You have to have the Color Printer Utility to do this. Kudos on figuring that out. The paper setup on the Epson, or in your printer setup, could be the issue. Each of those paper setups has different ink limiting. Find one that is similar to what you're printing on and stick with it.

Anytime you upgrade the OS, there is the possibility that the printer driver is changed. Windows and Mac won't have the same printer driver performance, nor will different versions of the same OS.

Oh, and you're building an RGB profile.

A proofing RIP gets you around all this.
 
Any good resources to assist in the understanding of how the proofing RIP will get around this? I do have access to EFI's XF RIP. Currently I am working with photography, not printing. Would use of the RIP still help?
 
What I am questioning is if Mac OS 10.9 or the Epson driver for the 7880 could be causing a problem with providing occur.

Yes. They absolutely can.

In fact, my guess from what you've described is that's most likely your problem.

For several years now, the old tried and true Mac/Photoshop/Epson setup that most serious photographers used for so long has been so suspect that most people have abandoned it.

I've read a bunch about the why's of this over the years, but the only parts that really stick are that Apple is huge and arrogant now, and assumes that no one can know more than them, so they won't admit there's even an issue, which at its core has something to do with how their printer architecture changed from something to something a few versions of OS ago.

What you have to have is no input from Colorsync to the printer, and sometimes that can be pretty problematic to determine. Some versions of some drivers for some Epsons can show Colorsync and vendor grayed out and still work. Others not. Sometimes you can have a workflow that works, do an upgrade, and it will change.

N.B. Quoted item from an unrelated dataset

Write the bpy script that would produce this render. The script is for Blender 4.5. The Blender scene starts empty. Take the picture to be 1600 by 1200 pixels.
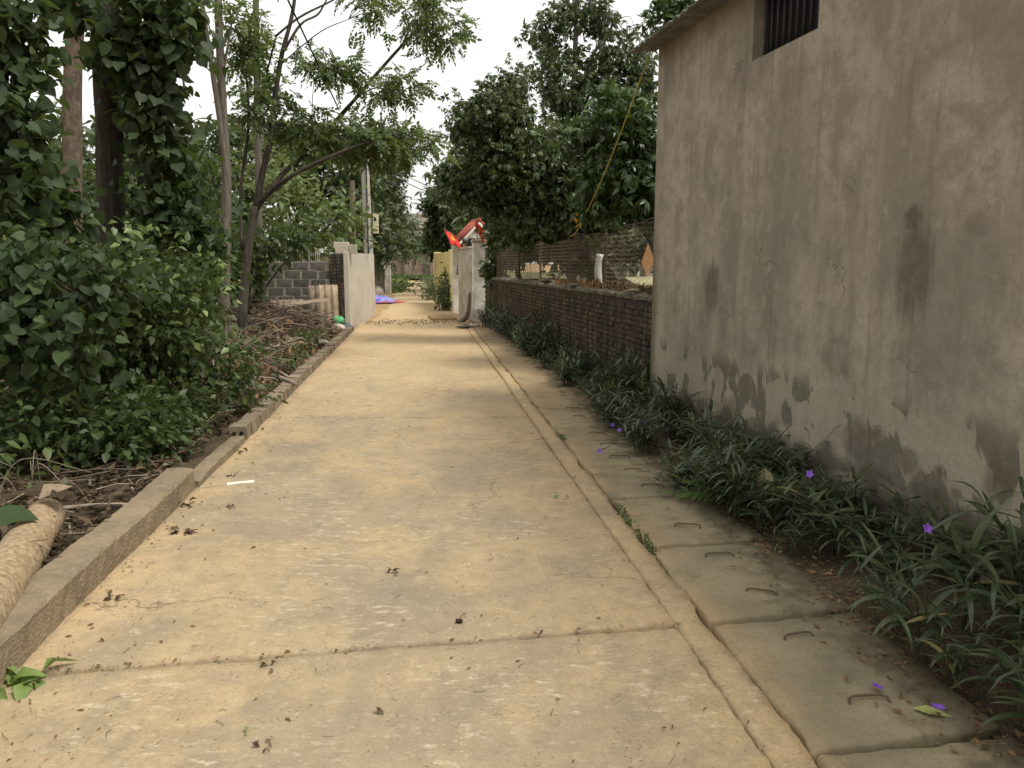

One reason to use a RIP is that a RIP can eliminate the OS from the printing equation. However, these days, there are more than a few inexpensive "RIP's" available for Mac that do not.

If you're making a profile, I'd assume you have Photoshop or some color aware software with which you're going to use it.

And, i1 Profiler will run on either platform, Windows or Mac.

So if I was in your shoes, I'd use ACPU to print some patches, make a profile, and then test print with the profile, all in Windows.

If you're happy with the result, install the profile on your Mac, and with all printer settings the same, test it again. The test prints should match. If they don't, the Mac is likely the culprit.

Oh, and also if I was in your shoes, I'd take the iO table, sell it on eBay, and use the money to hire a color consultant to show you how to do this right (and and maybe not waste money in the future on things like an iO table.) You can read your patches by hand, and you'll get a much truer result; the iO table is a very inconsistent device.

(Edited to add: Fiery XF is a full-bore, top-of-the line RIP. Properly installed and profiled, yes, it will solve any OS related issues, as it will take the OS out of the printing equation.)